• EXERCISE GOAL: Below is a listing; write it out exactly and drop any images from it.

• RECORD EXTRACTS:

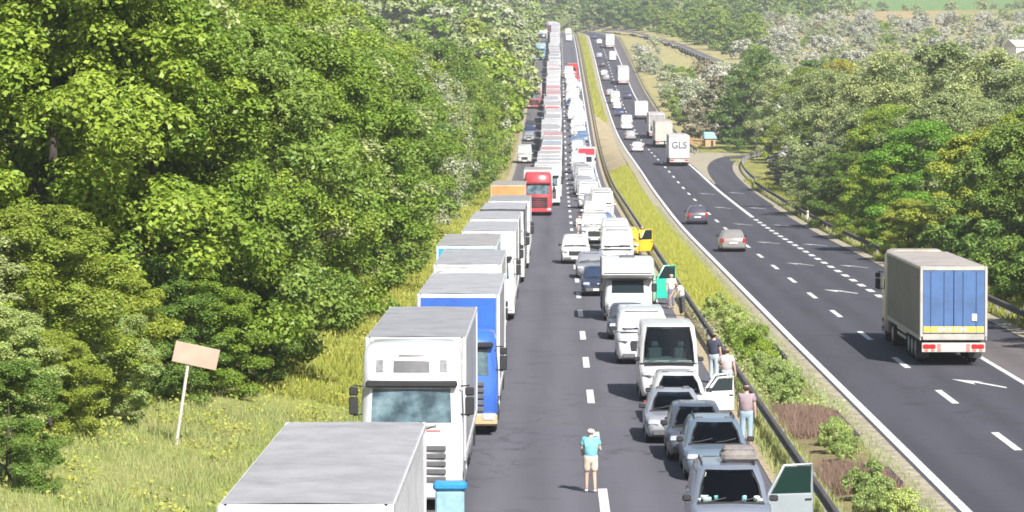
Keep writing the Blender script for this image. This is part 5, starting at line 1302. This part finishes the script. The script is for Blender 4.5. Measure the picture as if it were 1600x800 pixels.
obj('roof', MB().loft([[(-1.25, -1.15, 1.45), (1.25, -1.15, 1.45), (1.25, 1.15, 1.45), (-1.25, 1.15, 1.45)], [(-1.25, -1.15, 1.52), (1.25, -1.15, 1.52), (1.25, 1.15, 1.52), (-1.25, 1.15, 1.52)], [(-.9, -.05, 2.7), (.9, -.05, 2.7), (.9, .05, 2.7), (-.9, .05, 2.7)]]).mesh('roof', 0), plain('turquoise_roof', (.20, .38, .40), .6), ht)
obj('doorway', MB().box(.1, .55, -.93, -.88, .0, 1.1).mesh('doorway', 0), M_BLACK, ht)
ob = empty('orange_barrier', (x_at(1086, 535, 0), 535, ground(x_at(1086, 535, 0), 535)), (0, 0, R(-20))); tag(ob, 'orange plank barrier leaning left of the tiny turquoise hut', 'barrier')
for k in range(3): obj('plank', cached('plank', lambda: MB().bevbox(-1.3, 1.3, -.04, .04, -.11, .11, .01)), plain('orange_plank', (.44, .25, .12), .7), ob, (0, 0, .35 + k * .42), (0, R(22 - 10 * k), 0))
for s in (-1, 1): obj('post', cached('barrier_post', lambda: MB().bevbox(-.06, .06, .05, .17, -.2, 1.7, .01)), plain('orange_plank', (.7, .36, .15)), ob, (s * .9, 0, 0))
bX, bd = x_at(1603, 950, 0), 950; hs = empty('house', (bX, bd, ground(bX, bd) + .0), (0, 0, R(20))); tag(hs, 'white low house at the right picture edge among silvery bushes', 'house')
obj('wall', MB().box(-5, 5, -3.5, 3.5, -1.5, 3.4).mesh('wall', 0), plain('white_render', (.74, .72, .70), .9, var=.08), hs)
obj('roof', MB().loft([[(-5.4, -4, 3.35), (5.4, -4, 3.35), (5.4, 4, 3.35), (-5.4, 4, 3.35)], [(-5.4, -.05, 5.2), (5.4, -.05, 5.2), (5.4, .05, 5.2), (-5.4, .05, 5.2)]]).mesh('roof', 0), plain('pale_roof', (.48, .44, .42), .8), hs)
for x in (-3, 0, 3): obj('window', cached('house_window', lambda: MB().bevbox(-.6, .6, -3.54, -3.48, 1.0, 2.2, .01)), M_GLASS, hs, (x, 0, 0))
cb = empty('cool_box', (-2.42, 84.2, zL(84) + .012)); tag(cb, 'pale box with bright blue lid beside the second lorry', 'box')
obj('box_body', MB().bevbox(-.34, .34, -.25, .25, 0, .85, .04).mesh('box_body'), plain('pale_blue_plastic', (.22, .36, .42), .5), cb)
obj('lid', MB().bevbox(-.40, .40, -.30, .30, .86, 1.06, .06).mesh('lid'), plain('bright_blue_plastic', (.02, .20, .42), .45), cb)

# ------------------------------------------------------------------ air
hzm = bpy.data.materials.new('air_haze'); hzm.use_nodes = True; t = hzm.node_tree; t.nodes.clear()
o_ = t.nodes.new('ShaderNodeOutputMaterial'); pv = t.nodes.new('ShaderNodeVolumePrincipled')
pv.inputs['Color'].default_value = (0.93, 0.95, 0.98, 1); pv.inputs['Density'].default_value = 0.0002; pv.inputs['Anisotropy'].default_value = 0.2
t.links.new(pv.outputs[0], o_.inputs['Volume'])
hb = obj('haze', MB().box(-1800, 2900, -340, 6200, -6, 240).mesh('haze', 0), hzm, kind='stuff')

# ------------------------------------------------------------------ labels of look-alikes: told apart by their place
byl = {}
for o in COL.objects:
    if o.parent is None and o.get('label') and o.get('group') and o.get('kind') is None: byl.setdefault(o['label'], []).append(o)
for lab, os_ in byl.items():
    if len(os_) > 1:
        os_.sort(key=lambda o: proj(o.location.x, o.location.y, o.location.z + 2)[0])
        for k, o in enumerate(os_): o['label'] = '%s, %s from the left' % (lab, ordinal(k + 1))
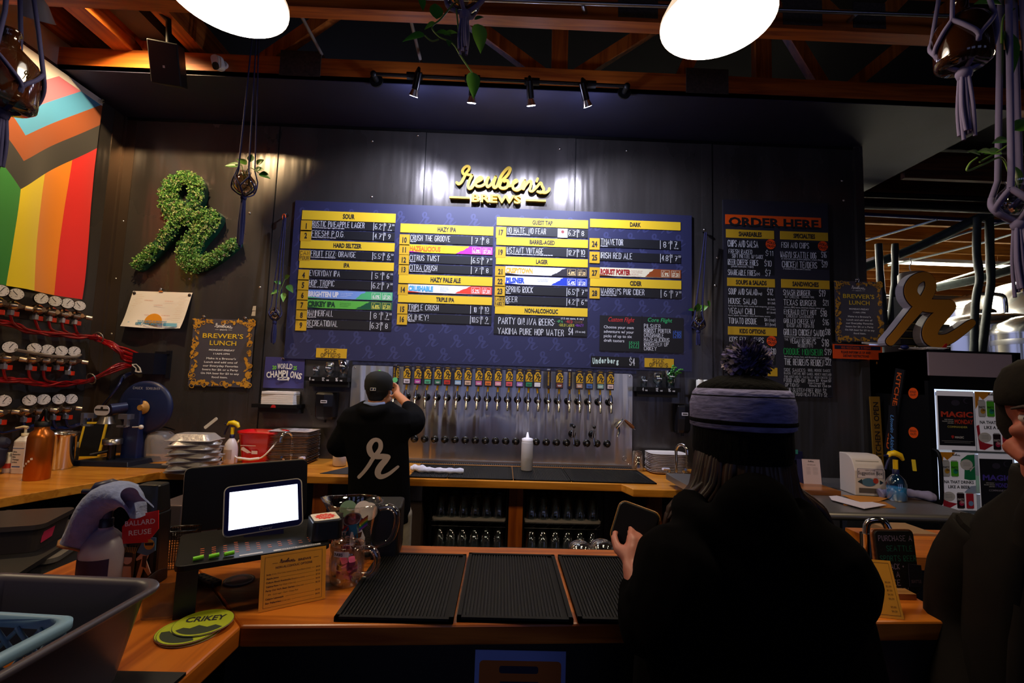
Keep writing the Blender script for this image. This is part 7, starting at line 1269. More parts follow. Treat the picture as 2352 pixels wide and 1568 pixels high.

• FINAL RESULT:
Keep writing the Blender script for this image. This is part 5, starting at line 1302. This part finishes the script. The script is for Blender 4.5. Measure the picture as if it were 1600x800 pixels.
obj('roof', MB().loft([[(-1.25, -1.15, 1.45), (1.25, -1.15, 1.45), (1.25, 1.15, 1.45), (-1.25, 1.15, 1.45)], [(-1.25, -1.15, 1.52), (1.25, -1.15, 1.52), (1.25, 1.15, 1.52), (-1.25, 1.15, 1.52)], [(-.9, -.05, 2.7), (.9, -.05, 2.7), (.9, .05, 2.7), (-.9, .05, 2.7)]]).mesh('roof', 0), plain('turquoise_roof', (.20, .38, .40), .6), ht)
obj('doorway', MB().box(.1, .55, -.93, -.88, .0, 1.1).mesh('doorway', 0), M_BLACK, ht)
ob = empty('orange_barrier', (x_at(1086, 535, 0), 535, ground(x_at(1086, 535, 0), 535)), (0, 0, R(-20))); tag(ob, 'orange plank barrier leaning left of the tiny turquoise hut', 'barrier')
for k in range(3): obj('plank', cached('plank', lambda: MB().bevbox(-1.3, 1.3, -.04, .04, -.11, .11, .01)), plain('orange_plank', (.44, .25, .12), .7), ob, (0, 0, .35 + k * .42), (0, R(22 - 10 * k), 0))
for s in (-1, 1): obj('post', cached('barrier_post', lambda: MB().bevbox(-.06, .06, .05, .17, -.2, 1.7, .01)), plain('orange_plank', (.7, .36, .15)), ob, (s * .9, 0, 0))
bX, bd = x_at(1603, 950, 0), 950; hs = empty('house', (bX, bd, ground(bX, bd) + .0), (0, 0, R(20))); tag(hs, 'white low house at the right picture edge among silvery bushes', 'house')
obj('wall', MB().box(-5, 5, -3.5, 3.5, -1.5, 3.4).mesh('wall', 0), plain('white_render', (.74, .72, .70), .9, var=.08), hs)
obj('roof', MB().loft([[(-5.4, -4, 3.35), (5.4, -4, 3.35), (5.4, 4, 3.35), (-5.4, 4, 3.35)], [(-5.4, -.05, 5.2), (5.4, -.05, 5.2), (5.4, .05, 5.2), (-5.4, .05, 5.2)]]).mesh('roof', 0), plain('pale_roof', (.48, .44, .42), .8), hs)
for x in (-3, 0, 3): obj('window', cached('house_window', lambda: MB().bevbox(-.6, .6, -3.54, -3.48, 1.0, 2.2, .01)), M_GLASS, hs, (x, 0, 0))
cb = empty('cool_box', (-2.42, 84.2, zL(84) + .012)); tag(cb, 'pale box with bright blue lid beside the second lorry', 'box')
obj('box_body', MB().bevbox(-.34, .34, -.25, .25, 0, .85, .04).mesh('box_body'), plain('pale_blue_plastic', (.22, .36, .42), .5), cb)
obj('lid', MB().bevbox(-.40, .40, -.30, .30, .86, 1.06, .06).mesh('lid'), plain('bright_blue_plastic', (.02, .20, .42), .45), cb)

# ------------------------------------------------------------------ air
hzm = bpy.data.materials.new('air_haze'); hzm.use_nodes = True; t = hzm.node_tree; t.nodes.clear()
o_ = t.nodes.new('ShaderNodeOutputMaterial'); pv = t.nodes.new('ShaderNodeVolumePrincipled')
pv.inputs['Color'].default_value = (0.93, 0.95, 0.98, 1); pv.inputs['Density'].default_value = 0.0002; pv.inputs['Anisotropy'].default_value = 0.2
t.links.new(pv.outputs[0], o_.inputs['Volume'])
hb = obj('haze', MB().box(-1800, 2900, -340, 6200, -6, 240).mesh('haze', 0), hzm, kind='stuff')

# ------------------------------------------------------------------ labels of look-alikes: told apart by their place
byl = {}
for o in COL.objects:
    if o.parent is None and o.get('label') and o.get('group') and o.get('kind') is None: byl.setdefault(o['label'], []).append(o)
for lab, os_ in byl.items():
    if len(os_) > 1:
        os_.sort(key=lambda o: proj(o.location.x, o.location.y, o.location.z + 2)[0])
        for k, o in enumerate(os_): o['label'] = '%s, %s from the left' % (lab, ordinal(k + 1))
Keep writing the Blender script for this image. This is part 7, starting at line 1269. More parts follow. Treat the picture as 2352 pixels wide and 1568 pixels high.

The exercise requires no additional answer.